# Data shown
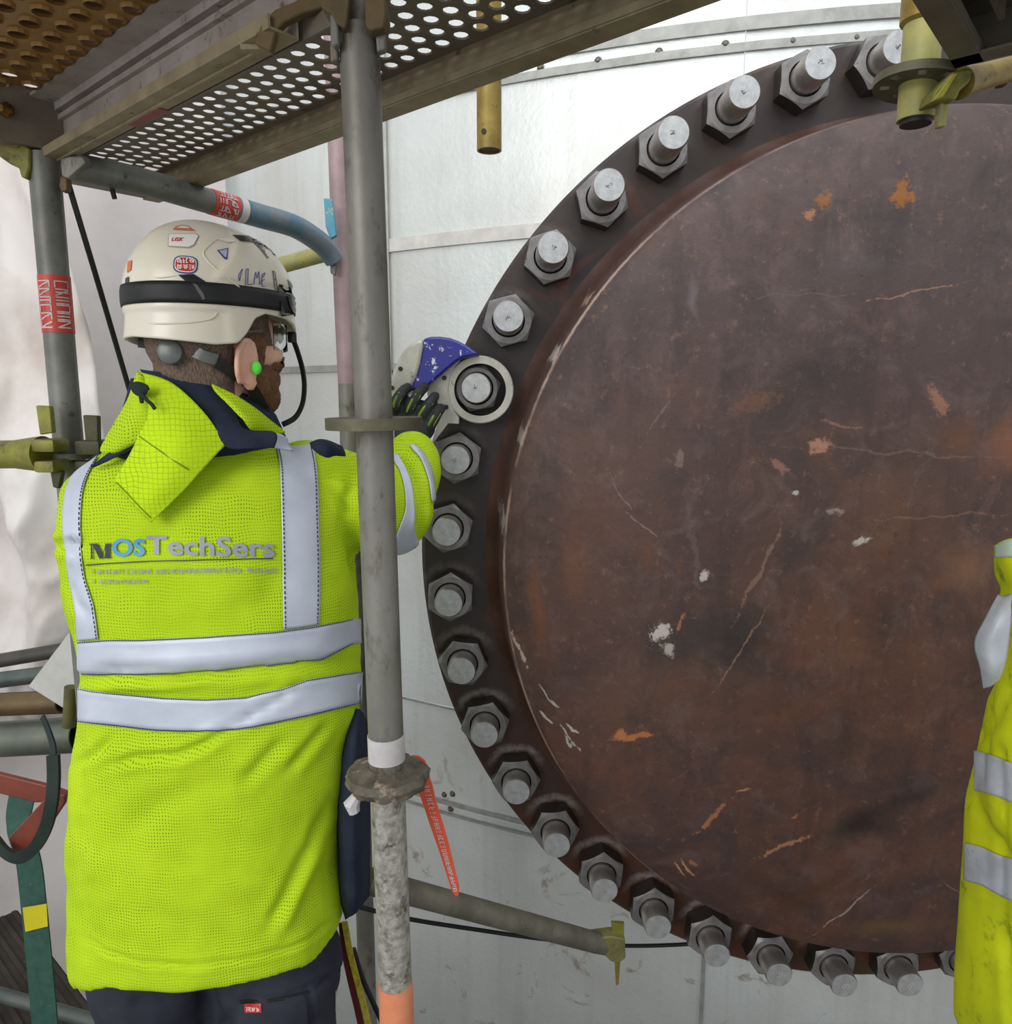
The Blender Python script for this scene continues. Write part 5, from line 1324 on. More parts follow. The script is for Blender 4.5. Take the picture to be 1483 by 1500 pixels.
decal('sticker', [(247, 343), (287, 342), (292, 346), (285, 360), (277, 364), (246, 362)], M_sgrey, .0008); decal('sticker_field', [(248, 344), (286, 343.5), (290.5, 346.5), (284, 359), (276.5, 362.6), (247.2, 361)], M_swhite, .0013)
print_text('USK', 261, 352, 5.5, M_sred, 'sticker_print', 18, off=.0018, bold=.02, shear=.4, surf=HSF, parent=helmet)
decal('sticker', [(253, 337), (258, 332), (266, 330), (276, 331), (281, 335), (287, 339)], M_spink, .0008); decal('sticker_field', [(258, 335), (266, 332), (276, 333), (278, 335.5)], M_swhite, .0013)
decal('sticker', [(318, 367), (334.5, 363.5), (333, 380.5), (329, 380)], M_sblue, .0008); decal('sticker_field', [(320.6, 368.2), (333, 365.4), (331.6, 377.6), (329.4, 377.4)], mat('sticker_pale_blue', rgb(176, 180, 206), None, rough=.4), .0013)
M_pen = mat('blue_marker_pen', rgb(62, 64, 150), None, rough=0.5)
def strokes(name, segs, w, m, off=.0012):
    mb = MB()
    for pts in segs:
        for (xa, ya), (xb, yb) in zip(pts[:-1], pts[1:]):
            dx, dy = xb - xa, yb - ya; L = math.hypot(dx, dy); nx, ny = -dy / L * w, dx / L * w; k = max(1, int(L / 4))
            for i in range(k):
                q = []
                for (t, sg) in ((i / k, -1), ((i + 1) / k, -1), ((i + 1) / k, 1), (i / k, 1)): q.append(HSF.hit(xa + dx * t + nx * sg, ya + dy * t + ny * sg, off))
                mb.add(q, [(0, 1, 2, 3)])
    mb.build(name, m, helmet, False, fix=False)
# hand-lettered marks, copied stroke by stroke
strokes('handwriting', [[(355, 394), (350.5, 411)], [(350, 411), (349, 404), (354, 395)], [(359, 420), (360, 395), (363.5, 394), (362, 417), (369, 416)], [(359, 420), (369, 420)], [(371, 417), (374, 399), (376, 408), (379, 398), (380, 417)], [(388, 400), (384, 402), (382.5, 412), (387, 409)], [(382.5, 412), (384, 420), (389, 419)], [(388, 400), (385, 407)]], .55, M_pen)
strokes('handwriting', [[(399, 397), (402, 399), (406, 424), (402.5, 424), (399, 397)], [(401, 410), (404, 410)]], .5, M_lnavy)
strokes('blue_mark', [[(202, 428), (203, 421), (207, 417), (211, 418)], [(203, 425), (206, 420), (210, 419)], [(213, 418), (213.5, 423)], [(216, 418), (216, 423), (218.5, 423), (218.5, 420.5)], [(221, 418), (221, 423)]], .5, M_pen)
decal('vent', [(340, 345), (356, 345.5), (372, 347), (388, 355), (398, 365), (405, 377), (397, 367), (386, 359), (372, 355), (352, 354)], M_blackgloss, .0012)
decal('vent_lip', [(316, 350), (334, 350), (345, 355), (332, 356)], M_swhite, .0016)
decal('strap_clip', [(261, 403), (284, 402), (300, 412), (316, 431), (302, 431), (286, 424)], M_blackgloss, .0018)
decal('clip_glint', [(282, 415), (289, 418), (298, 431), (300, 438), (297, 440)], mat('glint_grey', rgb(92, 90, 90), None, rough=0.25), .0034)  # highlight on the black clip, painted as a grey sliver
decal('rear_reflector', [(188, 384), (194, 381), (193, 396), (187, 400)], M_sor, .0012)
decal('rear_clip', [(185, 408), (190, 405), (189, 430), (184, 432)], M_blackgloss, .0014)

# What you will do
Return the material exactly as given, apart from the pictures.

# Worked answer
The Blender Python script for this scene continues. Write part 5, from line 1324 on. More parts follow. The script is for Blender 4.5. Take the picture to be 1483 by 1500 pixels.
decal('sticker', [(247, 343), (287, 342), (292, 346), (285, 360), (277, 364), (246, 362)], M_sgrey, .0008); decal('sticker_field', [(248, 344), (286, 343.5), (290.5, 346.5), (284, 359), (276.5, 362.6), (247.2, 361)], M_swhite, .0013)
print_text('USK', 261, 352, 5.5, M_sred, 'sticker_print', 18, off=.0018, bold=.02, shear=.4, surf=HSF, parent=helmet)
decal('sticker', [(253, 337), (258, 332), (266, 330), (276, 331), (281, 335), (287, 339)], M_spink, .0008); decal('sticker_field', [(258, 335), (266, 332), (276, 333), (278, 335.5)], M_swhite, .0013)
decal('sticker', [(318, 367), (334.5, 363.5), (333, 380.5), (329, 380)], M_sblue, .0008); decal('sticker_field', [(320.6, 368.2), (333, 365.4), (331.6, 377.6), (329.4, 377.4)], mat('sticker_pale_blue', rgb(176, 180, 206), None, rough=.4), .0013)
M_pen = mat('blue_marker_pen', rgb(62, 64, 150), None, rough=0.5)
def strokes(name, segs, w, m, off=.0012):
    mb = MB()
    for pts in segs:
        for (xa, ya), (xb, yb) in zip(pts[:-1], pts[1:]):
            dx, dy = xb - xa, yb - ya; L = math.hypot(dx, dy); nx, ny = -dy / L * w, dx / L * w; k = max(1, int(L / 4))
            for i in range(k):
                q = []
                for (t, sg) in ((i / k, -1), ((i + 1) / k, -1), ((i + 1) / k, 1), (i / k, 1)): q.append(HSF.hit(xa + dx * t + nx * sg, ya + dy * t + ny * sg, off))
                mb.add(q, [(0, 1, 2, 3)])
    mb.build(name, m, helmet, False, fix=False)
# hand-lettered marks, copied stroke by stroke
strokes('handwriting', [[(355, 394), (350.5, 411)], [(350, 411), (349, 404), (354, 395)], [(359, 420), (360, 395), (363.5, 394), (362, 417), (369, 416)], [(359, 420), (369, 420)], [(371, 417), (374, 399), (376, 408), (379, 398), (380, 417)], [(388, 400), (384, 402), (382.5, 412), (387, 409)], [(382.5, 412), (384, 420), (389, 419)], [(388, 400), (385, 407)]], .55, M_pen)
strokes('handwriting', [[(399, 397), (402, 399), (406, 424), (402.5, 424), (399, 397)], [(401, 410), (404, 410)]], .5, M_lnavy)
strokes('blue_mark', [[(202, 428), (203, 421), (207, 417), (211, 418)], [(203, 425), (206, 420), (210, 419)], [(213, 418), (213.5, 423)], [(216, 418), (216, 423), (218.5, 423), (218.5, 420.5)], [(221, 418), (221, 423)]], .5, M_pen)
decal('vent', [(340, 345), (356, 345.5), (372, 347), (388, 355), (398, 365), (405, 377), (397, 367), (386, 359), (372, 355), (352, 354)], M_blackgloss, .0012)
decal('vent_lip', [(316, 350), (334, 350), (345, 355), (332, 356)], M_swhite, .0016)
decal('strap_clip', [(261, 403), (284, 402), (300, 412), (316, 431), (302, 431), (286, 424)], M_blackgloss, .0018)
decal('clip_glint', [(282, 415), (289, 418), (298, 431), (300, 438), (297, 440)], mat('glint_grey', rgb(92, 90, 90), None, rough=0.25), .0034)  # highlight on the black clip, painted as a grey sliver
decal('rear_reflector', [(188, 384), (194, 381), (193, 396), (187, 400)], M_sor, .0012)
decal('rear_clip', [(185, 408), (190, 405), (189, 430), (184, 432)], M_blackgloss, .0014)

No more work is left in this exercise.